Nacjonalistyczny fanatyzm powoduję, więc to, że w NOP idziemy prostym korytarzem do stania się Politycznymi Żołnierzami, zatrzaskując przy okazji „wyjścia awaryjne”, gdzie czają się na nas obyci w polityce klakierzy systemu czy jedno z jego odnóży. Z jednej strony jest to korytarz prosty, z drugiej niewiarygodnie długi, przez co, niektórzy zmęczeni zatrzymują się mówiąc: dość tej donkiszoterii, wychodzę.

Nie jestem raczej z tych, którzy mieliby do nich przesadne pretensję i żale. Po prostu ta droga nie jest dla wszystkich. Nie jestem jednak w stanie zaakceptować ludzi pokroju Ziemkiewicza, którzy opluwają idących mówiąc, że zbytnia żarliwość i radykalizm są na rękę systemowi.
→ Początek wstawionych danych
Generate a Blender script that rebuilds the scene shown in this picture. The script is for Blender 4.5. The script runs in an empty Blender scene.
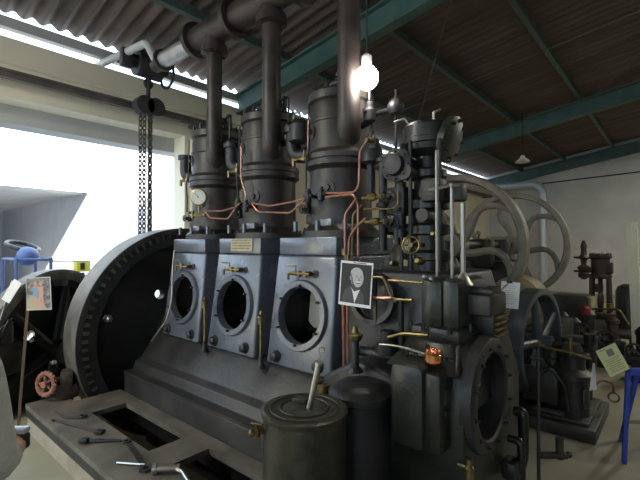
import bpy, bmesh, math, random
from mathutils import Vector, Matrix
random.seed(7)
R = math.radians
PI = math.pi
C = bpy.context.scene.collection
YAW = 40.95
FPX = 415.0
EYE = 1.6
def P(u, v, x=None, y=None, z=None, d=None):
    """place of something seen along a ray, once its wall plane / distance / height is known"""
    t = (u-320)/FPX
    if x is not None: d = x/(.755*t-.655)
    elif y is not None: d = y/(.655*t+.755)
    elif z is not None: d = (EYE-z)*FPX/(v-245)
    return Vector((d*(.755*t-.655), d*(.655*t+.755), EYE-d*(v-245)/FPX))

# ------------------------------------------------------------------ materials
def mat(name, col, rough=.6, metal=0., col2=None, scale=6., bump=0., spec=.5, emit=None, es=0., detail=5, coat=0., stretch=None, lo=.35, hi=.65):
    m = bpy.data.materials.new(name); m.use_nodes = True
    nt = m.node_tree; b = nt.nodes['Principled BSDF']
    b.inputs['Base Color'].default_value = (*col, 1)
    b.inputs['Roughness'].default_value = rough
    b.inputs['Metallic'].default_value = metal
    b.inputs['Specular IOR Level'].default_value = spec
    b.inputs['Coat Weight'].default_value = coat
    if emit:
        b.inputs['Emission Color'].default_value = (*emit, 1); b.inputs['Emission Strength'].default_value = es
    if col2 or bump:
        tc = nt.nodes.new('ShaderNodeTexCoord'); n = nt.nodes.new('ShaderNodeTexNoise')
        n.inputs['Scale'].default_value = scale; n.inputs['Detail'].default_value = detail
        src = tc.outputs['Object']
        if stretch:
            mp = nt.nodes.new('ShaderNodeMapping'); mp.inputs['Scale'].default_value = stretch
            nt.links.new(src, mp.inputs['Vector']); src = mp.outputs['Vector']
        nt.links.new(src, n.inputs['Vector'])
        if col2:
            r = nt.nodes.new('ShaderNodeValToRGB')
            r.color_ramp.elements[0].position = lo; r.color_ramp.elements[1].position = hi
            r.color_ramp.elements[0].color = (*col, 1); r.color_ramp.elements[1].color = (*col2, 1)
            nt.links.new(n.outputs['Fac'], r.inputs['Fac']); nt.links.new(r.outputs['Color'], b.inputs['Base Color'])
            mr = nt.nodes.new('ShaderNodeMapRange')
            mr.inputs['To Min'].default_value = max(.05, rough-.08); mr.inputs['To Max'].default_value = min(1, rough+.1)
            nt.links.new(n.outputs['Fac'], mr.inputs['Value']); nt.links.new(mr.outputs['Result'], b.inputs['Roughness'])
        if bump:
            n2 = nt.nodes.new('ShaderNodeTexNoise'); n2.inputs['Scale'].default_value = scale*6
            n2.inputs['Detail'].default_value = 4; nt.links.new(src, n2.inputs['Vector'])
            bp = nt.nodes.new('ShaderNodeBump'); bp.inputs['Strength'].default_value = bump; bp.inputs['Distance'].default_value = .01
            nt.links.new(n2.outputs['Fac'], bp.inputs['Height']); nt.links.new(bp.outputs['Normal'], b.inputs['Normal'])
    return m
M = {}
M['iron']    = mat('dark cast iron', (.017,.017,.018), .42, .3, (.034,.034,.036), 5, .25)
M['slate']   = mat('slate grey machine paint', (.100,.113,.140), .25, .2, (.132,.148,.178), 3, .12, spec=.75)
M['bed']     = mat('bedplate paint', (.021,.021,.022), .40, .2, (.048,.046,.044), 4, .25)
M['brown']   = mat('weathered black cylinder iron', (.027,.023,.020), .42, .25, (.055,.047,.040), 6, .2)
M['pipe']    = mat('sooty brown pipe', (.032,.023,.020), .42, .3, (.062,.048,.042), 5, .15)
M['rim']     = mat('worn bare rim', (.13,.12,.10), .5, .3, (.21,.195,.165), 8, .1)
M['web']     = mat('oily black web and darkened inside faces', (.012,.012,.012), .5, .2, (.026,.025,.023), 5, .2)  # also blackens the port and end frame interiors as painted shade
M['green']   = mat('dark olive machine paint', (.011,.0125,.0095), .34, .1, (.023,.025,.019), 7, .2)
M['copper']  = mat('copper tube', (.46,.23,.165), .38, .85, (.28,.14,.10), 18)
M['brass']   = mat('aged brass', (.28,.21,.08), .38, .85, (.14,.11,.055), 25)
M['copperpot'] = mat('polished copper', (.90,.36,.16), .22, .95)
M['steel']   = mat('bright steel', (.48,.47,.43), .28, .95)
M['rod']     = mat('polished pale rod', (.34,.33,.29), .28, .8)
M['dial']    = mat('dial face', (.62,.62,.55), .5)
M['ink']     = mat('black ink', (.02,.02,.02), .6)
M['paper']   = mat('white paper', (.80,.80,.80), .8)
M['yellowpaper'] = mat('pale yellow paper', (.72,.74,.36), .8)
M['plate']   = mat('engraved brass nameplate', (.42,.37,.23), .5, .3, (.33,.29,.18), 30)
M['deck']    = mat('oily chequer steel deck', (.060,.053,.043), .55, .1, (.165,.148,.118), 4, .3, lo=.3, hi=.7)
M['concrete']= mat('worn concrete plinth', (.25,.22,.165), .8, 0, (.34,.30,.23), 5, .3)
M['rust']    = mat('rusty red iron', (.20,.075,.045), .7, .1, (.30,.14,.09), 20, .4)
M['rustbrown'] = mat('brown painted post', (.13,.075,.05), .6, .1, (.18,.11,.075), 12)
M['drum']    = mat('oily olive tank', (.020,.020,.013), .38, .2, (.055,.053,.036), 9, .25)
M['girder']  = mat('green painted girder', (.045,.10,.085), .55, 0, (.07,.135,.115), 4, .1)
M['purlin']  = mat('green grey purlin', (.070,.105,.095), .6, 0, (.09,.13,.115), 4)
M['cream']   = mat('cream painted concrete beam', (.76,.70,.54), .85, 0, (.82,.76,.60), 2, .15)
M['wallw']   = mat('off white render', (.52,.515,.50), .9, 0, (.62,.61,.585), 1.2, .2)
M['greyband']= mat('grey shutter box', (.42,.42,.42), .7, 0, (.48,.48,.47), 2)
M['rail']    = mat('crane rail steel', (.13,.115,.10), .5, .4, (.19,.17,.15), 5)
M['lag']     = mat('aluminium lagging', (.55,.54,.52), .4, .7, (.42,.41,.40), 12)
M['whitepipe'] = mat('white painted pipe', (.5,.49,.46), .5)
M['chain']   = mat('dull chain steel', (.14,.125,.11), .45, .7, (.2,.18,.16), 30)
M['hoist']   = mat('greasy black hoist', (.035,.033,.035), .5, .3, (.06,.055,.06), 10, .2)
M['bigwheel']= mat('drab khaki flywheel paint', (.19,.165,.12), .5, .1, (.28,.25,.185), 6, .15)
M['tan']     = mat('tan engine paint', (.24,.19,.10), .5, .1, (.32,.26,.14), 4, .15)
M['bluegrey']= mat('blue grey wheel paint', (.06,.08,.095), .36, .3, (.11,.125,.13), 7, .1)
M['oily']    = mat('oily black machine', (.022,.021,.018), .45, .3, (.05,.047,.04), 9, .3)
M['darkbrown']=mat('dark brown machine', (.040,.026,.020), .55, .2, (.075,.05,.04), 10, .2)
M['redp']    = mat('red paint', (.20,.015,.02), .6)
M['bluep']   = mat('blue enamel', (.03,.06,.36), .4, 0, (.04,.08,.42), 8)
M['skyblue'] = mat('blue cart paint', (.045,.09,.22), .5, 0, (.07,.12,.28), 8)
M['orange']  = mat('orange cloth', (.55,.16,.06), .8)
M['yellow']  = mat('yellow plastic', (.65,.60,.08), .5)
M['wood']    = mat('pale timber', (.78,.75,.58), .7, 0, (.86,.83,.66), 6, .1, stretch=(8,8,1))
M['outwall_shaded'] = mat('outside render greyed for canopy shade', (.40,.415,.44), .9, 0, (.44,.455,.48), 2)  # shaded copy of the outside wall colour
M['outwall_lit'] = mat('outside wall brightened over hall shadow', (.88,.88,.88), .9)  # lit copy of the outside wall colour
M['canopy']  = mat('pale corrugated sheet', (.62,.68,.74), .6, .05, (.68,.74,.80), 3)
M['ground']  = mat('pale yard concrete', (.19,.19,.19), .9, 0, (.23,.23,.225), 2)
M['duct']    = mat('galvanised duct', (.55,.60,.66), .38, .55)
M['skin']    = mat('skin', (.52,.32,.23), .55)
M['shirt']   = mat('pale grey shirt cloth', (.46,.47,.46), .9, 0, (.52,.53,.51), 60, .35)
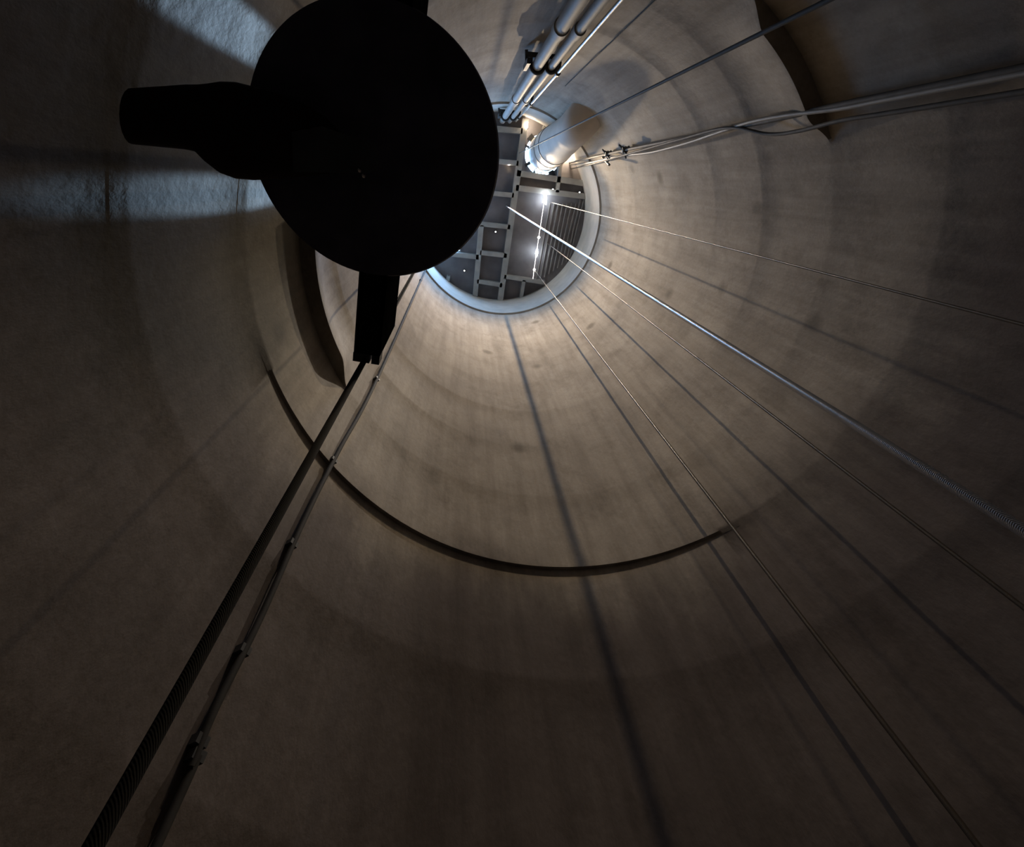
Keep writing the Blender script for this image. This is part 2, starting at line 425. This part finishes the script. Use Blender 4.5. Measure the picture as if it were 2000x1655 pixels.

Publicysta ten odwiedzający liczne redakcję z wielu skrzydeł demoliberalizmu, za wszelką cenę chcący utrzymać się na fali postanowił teraz być mentorem myśli narodowej, której głównym celem ma być walka z lewicowo-liberalnym Salonem. Jasne, że przeciąganie liny wewnątrz demoliberalizmu, za jego zresztą pieniądze, to przyszłość tego pismaka i nie spodziewałbym się nigdy po nim dziennikarskiej uczciwości, ale gdy ktoś kto pracuję wszędzie, gdzie zapłacą i pisze jak zapłacą ma czelność atakować tych, którzy dla niezależności zgodzili się na drogę, którą rewelacyjnie opisał Corneliu Zelea Codreanu (wspominając zresztą w „Lesie Dzikich Bestii” o ludziach pokroju wspomnianego pismaka), to naprawdę trudno nie zauważyć bezczelnej ironii sytuacji. Trudno. Ujadaj dalej. My idziemy.

Zaraz pod tym artykułem przeczytam: „debilizm, tylko Wy jesteście cacy, a reszta jest be?”. Oczywiście, że uważam, że Trzecia Droga jest jedyną drogą do Wielkiej Polski. Jakaż byłaby moja Idea, gdybym dopuszczał się jakiejkolwiek wątpliwości ? Artykuł ten stanowi raczej ostrzeżenie przed ludźmi pokroju Ziemkiewicza, Tyrpy etc, którzy starają się wmówić patriotom, że trzeba tańczyć tak jak zagra system, inaczej zostanie się wyproszonym z dyskoteki. My wyszliśmy sami, uważając, że nigdy demoliberalizmu nie pokonamy w jego domu, pijąc z nim wcześniej herbatę w salonie.

Nie przestraszy się on przecież ilości naszych ludzi. Ostatecznie to czy na manifestacji będzie 5000 czy 20000 stanowi i tak ilościowy margines tego, ilu ludzi jest w stanie zorganizować system przy odpowiedniej propagandzie. Nie wystraszy się z pewnością naszych pieniędzy, gdyż nie tylko może je mieć w nieograniczonych ilościach, ale właściwie bez trudu może zabrać nam to co mamy. Jedyne czego system może się bać to idea. Boi się i niszczy, bo zupełnie nie rozumie ludzi, którzy bezinteresownie oddają swoje życie dla celu, który wydaję się tak odległy. Być może taka postawa doprowadza do „sekciarstwa”, ale z drugiej strony inna postawa może kierować wprost na drogę LPR (której finał rewelacyjnie oddaje felieton dra Wierzejskiego, polecam : http://prawy.pl/index.php?option=com_content&view=article&id=2335:nikczemny-atak-w-odpowiedzi-liderowi-onr&catid=58:felieton).

Szaleńcami z punktu widzenia bawiących się w politykę realistów, byli na pewno przedwojenni działacze ONR, Legion św. Michała Archanioła czy hiszpańskiej Falangi, ale dla nas, nacjonalistów skupionych w Narodowym Odrodzeniu Polski to są drogowskazy , za którymi chcemy podążać. Aż do zwycięstwa!